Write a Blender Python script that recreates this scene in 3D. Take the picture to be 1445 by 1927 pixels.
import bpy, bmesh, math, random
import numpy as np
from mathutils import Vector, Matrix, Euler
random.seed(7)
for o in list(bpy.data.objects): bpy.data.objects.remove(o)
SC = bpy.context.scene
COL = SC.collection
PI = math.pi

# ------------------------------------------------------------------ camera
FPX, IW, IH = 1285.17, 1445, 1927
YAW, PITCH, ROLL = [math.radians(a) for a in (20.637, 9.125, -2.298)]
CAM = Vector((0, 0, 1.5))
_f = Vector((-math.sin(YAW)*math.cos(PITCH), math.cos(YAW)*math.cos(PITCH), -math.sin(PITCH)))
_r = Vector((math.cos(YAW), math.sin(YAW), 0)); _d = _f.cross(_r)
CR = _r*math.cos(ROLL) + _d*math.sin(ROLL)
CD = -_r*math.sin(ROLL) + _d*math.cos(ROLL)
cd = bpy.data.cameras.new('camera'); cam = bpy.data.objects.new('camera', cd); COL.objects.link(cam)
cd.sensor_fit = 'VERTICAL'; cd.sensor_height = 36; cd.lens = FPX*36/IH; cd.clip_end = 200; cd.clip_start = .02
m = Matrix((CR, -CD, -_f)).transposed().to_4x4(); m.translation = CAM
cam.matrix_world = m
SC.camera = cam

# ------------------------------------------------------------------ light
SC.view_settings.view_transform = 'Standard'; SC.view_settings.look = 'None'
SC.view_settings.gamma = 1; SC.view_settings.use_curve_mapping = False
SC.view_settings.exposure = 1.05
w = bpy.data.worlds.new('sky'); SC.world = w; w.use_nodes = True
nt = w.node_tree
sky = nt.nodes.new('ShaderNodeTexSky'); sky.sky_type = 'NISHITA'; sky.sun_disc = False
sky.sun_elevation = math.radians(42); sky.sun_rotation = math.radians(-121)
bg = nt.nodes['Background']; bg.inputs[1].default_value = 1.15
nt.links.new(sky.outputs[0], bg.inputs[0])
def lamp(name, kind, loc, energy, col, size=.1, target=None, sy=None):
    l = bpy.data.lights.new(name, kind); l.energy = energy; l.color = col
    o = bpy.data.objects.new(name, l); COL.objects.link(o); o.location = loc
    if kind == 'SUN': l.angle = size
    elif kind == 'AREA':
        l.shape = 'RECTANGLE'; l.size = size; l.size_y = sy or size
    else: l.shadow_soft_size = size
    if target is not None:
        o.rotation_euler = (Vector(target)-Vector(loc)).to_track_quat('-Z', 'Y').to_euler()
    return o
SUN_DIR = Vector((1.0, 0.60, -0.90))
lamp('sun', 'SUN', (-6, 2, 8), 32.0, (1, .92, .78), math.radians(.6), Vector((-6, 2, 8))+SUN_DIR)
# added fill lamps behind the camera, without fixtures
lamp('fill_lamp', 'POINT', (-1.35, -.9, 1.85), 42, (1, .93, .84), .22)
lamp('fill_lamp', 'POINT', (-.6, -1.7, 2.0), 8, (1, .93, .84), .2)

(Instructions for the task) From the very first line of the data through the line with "PI = math.pi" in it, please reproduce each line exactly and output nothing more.

(Exercise answer)
Write a Blender Python script that recreates this scene in 3D. Take the picture to be 1445 by 1927 pixels.
import bpy, bmesh, math, random
import numpy as np
from mathutils import Vector, Matrix, Euler
random.seed(7)
for o in list(bpy.data.objects): bpy.data.objects.remove(o)
SC = bpy.context.scene
COL = SC.collection
PI = math.pi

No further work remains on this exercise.